In questo senso è sempre opportuno per il creditore contestato partecipare già alla fase precedente l'omologazione, sì da ottenere una sorta di tutela cautelativa da parte del Tribunale fallimentare che, in effetti, in sede di omologa, potrebbe procedere ad una nuova e diversa valutazione rispetto a quella del giudice delegato in sede di votazione e, specie in presenza di opposizioni, valutare se quei crediti contestati debbano o no essere considerati a questi fini verosimilmente ammessi e se, pertanto, se ne debba ipotizzare il pagamento. In tal caso, occorrerà verificare se questo incremento del passivo possa condurre ad un abbattimento delle percentuali da assegnare ai creditori tale da determinare la presumibile impossibilità di assicurare ai creditori quel ristoro minimo con il conseguente e necessario provvedimento di rigetto della proposta di concordato.

III. Credito non valutato perché non conosciuto

Più complesso è, invece, individuare ipotesi efficaci di tutela per i crediti che semplicemente non sono stati valutati dal commissario giudiziale e quindi eventualmente non compresi nel passivo perché gli organi della procedura non sono venuti a conoscenza dell'esistenza degli stessi. In detti casi, il creditore sconosciuto deve far valere le proprie ragioni creditorie con apposito giudizio di cognizione ordinaria e ciò può avvenire sia prima del giudizio di omologazione sia successivamente ad esso. L'eventuale pronuncia di riconoscimento del credito “sconosciuto” ottenuta dal creditore in sede ordinaria esplicherà i suoi effetti anche nell'ambito degli organi del concordato, che saranno tenuti a inserire il creditore nel riparto; il Tribunale, di fronte ad una contestazione in merito alla omessa inclusione nell'elenco dei creditori di un soggetto per causa anteriore al decreto di omologa, non ha il potere di rettificare tale elenco ma ha la facoltà di invitare il commissario a tenerne in debito conto nell'ambito dei successivi riparti i crediti contestati (Trib. Napoli, 21/11/2013). In effetti, il creditore estraneo alla fase di omologazione potrebbe richiedere ed ottenere di essere ammesso al passivo, partecipando così agli eventuali riparti parziali, anche a prescindere da una previa pronuncia giudiziale in sede ordinaria laddove non contestato dal debitore e dai creditori e se la sua richiesta sia positivamente verificata dal commissario. Questa imprevista ammissione, oltre alla partecipazione ai pagamenti insieme agli altri creditori, in alcuni casi potrebbe portare a ritenere, sulla base dell'ampliamento dei crediti da soddisfare, verificata un'ipotesi di risoluzione del concordato preventivo già omologato, potendo variare sensibilmente la misura satisfattiva attribuita ai creditori.

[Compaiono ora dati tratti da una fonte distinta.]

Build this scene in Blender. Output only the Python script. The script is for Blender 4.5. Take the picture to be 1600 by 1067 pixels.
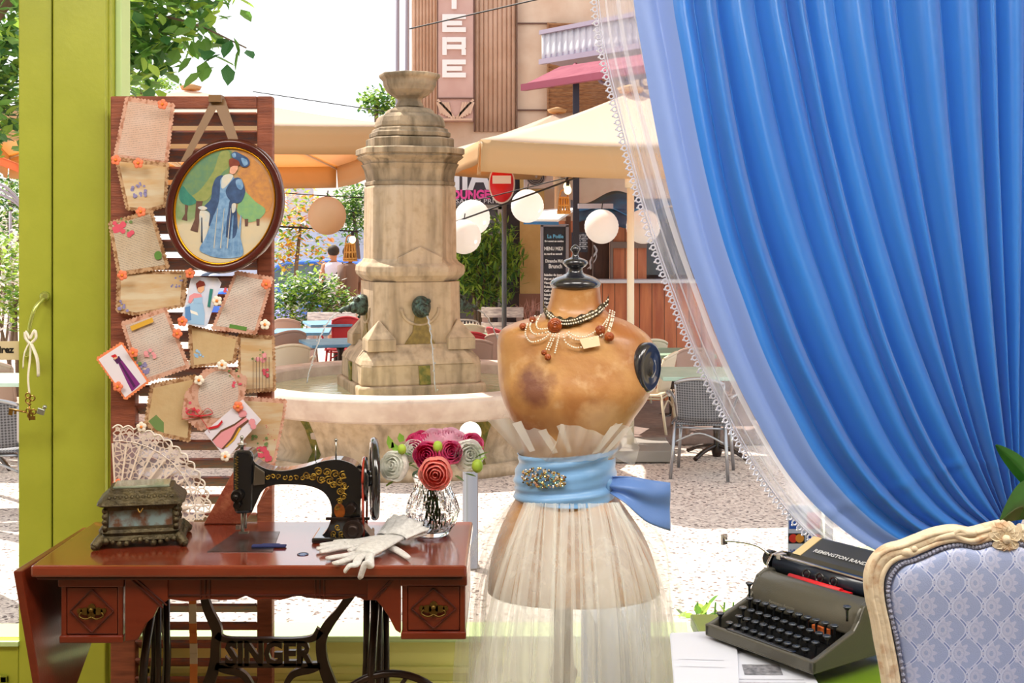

Dette tutele poste a favore del creditore pretermesso possono determinare alcune criticità in sede di esecuzione del concordato preventivo, derivanti proprio dal riconoscimento delle ragioni del creditore a seguito del giudizio di cognizione o di positiva valutazione da parte del commissario giudiziale. Come già specificato, l'ammissione al passivo concordatario, a differenza di quanto avviene nel fallimento (rectius, liquidazione giudiziale), non costituisce in alcuna maniera un giudicato ex se, né determina uno stato passivo stabile e cristallizzato. Pertanto, essendo lo strumento di riconoscimento del credito concesso al creditore pretermesso esterno rispetto alla procedura concorsuale (giudizio ordinario di cognizione), sarà anche possibile che al momento dell'accertamento del credito il concordato sia stato totalmente adempiuto.

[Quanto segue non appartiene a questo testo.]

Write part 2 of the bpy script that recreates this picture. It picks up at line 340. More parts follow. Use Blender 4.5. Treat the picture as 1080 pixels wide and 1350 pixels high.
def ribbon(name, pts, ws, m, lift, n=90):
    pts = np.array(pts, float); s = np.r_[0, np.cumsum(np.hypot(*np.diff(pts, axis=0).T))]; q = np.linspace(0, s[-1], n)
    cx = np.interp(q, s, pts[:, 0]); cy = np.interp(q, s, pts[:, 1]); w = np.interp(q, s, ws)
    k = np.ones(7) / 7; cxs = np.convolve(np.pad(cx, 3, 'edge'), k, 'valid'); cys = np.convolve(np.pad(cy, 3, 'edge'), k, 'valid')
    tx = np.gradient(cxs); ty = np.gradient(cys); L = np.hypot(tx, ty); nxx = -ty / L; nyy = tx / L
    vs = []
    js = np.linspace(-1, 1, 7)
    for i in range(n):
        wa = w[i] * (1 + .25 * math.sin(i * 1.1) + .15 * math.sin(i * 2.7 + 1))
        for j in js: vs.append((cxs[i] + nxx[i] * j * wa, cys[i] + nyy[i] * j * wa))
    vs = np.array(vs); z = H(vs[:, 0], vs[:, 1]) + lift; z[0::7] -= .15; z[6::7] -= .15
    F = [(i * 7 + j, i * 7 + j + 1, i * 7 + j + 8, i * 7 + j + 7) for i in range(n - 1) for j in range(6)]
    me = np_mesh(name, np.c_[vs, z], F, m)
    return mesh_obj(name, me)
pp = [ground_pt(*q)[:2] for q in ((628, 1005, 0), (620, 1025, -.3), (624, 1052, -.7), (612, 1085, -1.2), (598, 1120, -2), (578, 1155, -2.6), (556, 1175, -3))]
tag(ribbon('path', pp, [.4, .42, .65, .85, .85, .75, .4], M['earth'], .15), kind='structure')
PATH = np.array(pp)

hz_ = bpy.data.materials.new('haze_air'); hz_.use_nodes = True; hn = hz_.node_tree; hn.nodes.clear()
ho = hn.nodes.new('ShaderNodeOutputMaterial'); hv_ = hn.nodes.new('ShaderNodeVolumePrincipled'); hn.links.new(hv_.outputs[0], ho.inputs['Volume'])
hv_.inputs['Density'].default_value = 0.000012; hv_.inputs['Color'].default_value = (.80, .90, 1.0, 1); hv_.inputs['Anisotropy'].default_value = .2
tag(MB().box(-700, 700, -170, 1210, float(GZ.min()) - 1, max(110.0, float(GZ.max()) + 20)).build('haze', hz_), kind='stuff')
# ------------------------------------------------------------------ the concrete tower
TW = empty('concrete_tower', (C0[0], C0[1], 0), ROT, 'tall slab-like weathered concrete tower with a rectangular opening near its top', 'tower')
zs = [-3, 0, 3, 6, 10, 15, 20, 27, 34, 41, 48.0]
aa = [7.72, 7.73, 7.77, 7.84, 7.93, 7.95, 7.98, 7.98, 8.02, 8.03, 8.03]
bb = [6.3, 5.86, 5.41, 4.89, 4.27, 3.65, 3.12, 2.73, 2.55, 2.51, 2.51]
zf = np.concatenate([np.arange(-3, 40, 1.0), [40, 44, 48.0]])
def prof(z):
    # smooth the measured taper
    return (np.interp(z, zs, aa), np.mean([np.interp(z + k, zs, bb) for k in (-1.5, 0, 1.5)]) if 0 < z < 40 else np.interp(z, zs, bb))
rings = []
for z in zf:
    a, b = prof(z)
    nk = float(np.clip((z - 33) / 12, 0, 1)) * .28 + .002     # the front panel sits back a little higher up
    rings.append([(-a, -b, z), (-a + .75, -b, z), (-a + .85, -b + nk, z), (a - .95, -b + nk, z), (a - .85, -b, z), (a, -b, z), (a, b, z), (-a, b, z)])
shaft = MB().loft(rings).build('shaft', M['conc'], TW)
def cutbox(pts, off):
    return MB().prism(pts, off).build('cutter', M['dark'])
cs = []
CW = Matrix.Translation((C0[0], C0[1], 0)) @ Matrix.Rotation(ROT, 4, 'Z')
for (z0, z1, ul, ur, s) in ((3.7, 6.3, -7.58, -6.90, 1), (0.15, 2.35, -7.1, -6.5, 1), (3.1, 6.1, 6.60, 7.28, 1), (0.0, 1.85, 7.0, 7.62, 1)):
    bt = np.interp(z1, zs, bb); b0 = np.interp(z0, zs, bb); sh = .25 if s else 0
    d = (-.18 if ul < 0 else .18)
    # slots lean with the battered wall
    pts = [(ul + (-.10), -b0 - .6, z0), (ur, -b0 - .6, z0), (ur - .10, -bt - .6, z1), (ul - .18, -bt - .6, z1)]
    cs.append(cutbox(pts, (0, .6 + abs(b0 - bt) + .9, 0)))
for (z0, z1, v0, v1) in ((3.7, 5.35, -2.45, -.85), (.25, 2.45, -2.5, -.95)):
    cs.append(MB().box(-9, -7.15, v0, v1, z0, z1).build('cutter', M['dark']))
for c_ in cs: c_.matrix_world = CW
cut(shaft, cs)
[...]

Infine, nel diverso caso in cui l'impresa in stato di crisi decida consapevolmente di omettere l'esistenza di uno o più crediti, essa assume su di sé il rischio, ex art. 173 L.F., di revoca dell'ammissione al concordato e, in presenza dei presupposti, di dichiarazione di fallimento/liquidazione giudiziale.

Nella prassi, al fine di ovviare, o comunque ridurre la possibile insorgenza di giudizi sull'accertamento dei crediti, in alcuni decreti di omologazione si dispone espressamente che l'elenco dei creditori venga comunicato a tutti i creditori affinché possa essere consultato e discusso da ogni interessato ed eventualmente variato dal commissario o dal liquidatore nel caso di concordato liquidatorio al fine di dirimere preventivamente eventuali controversie.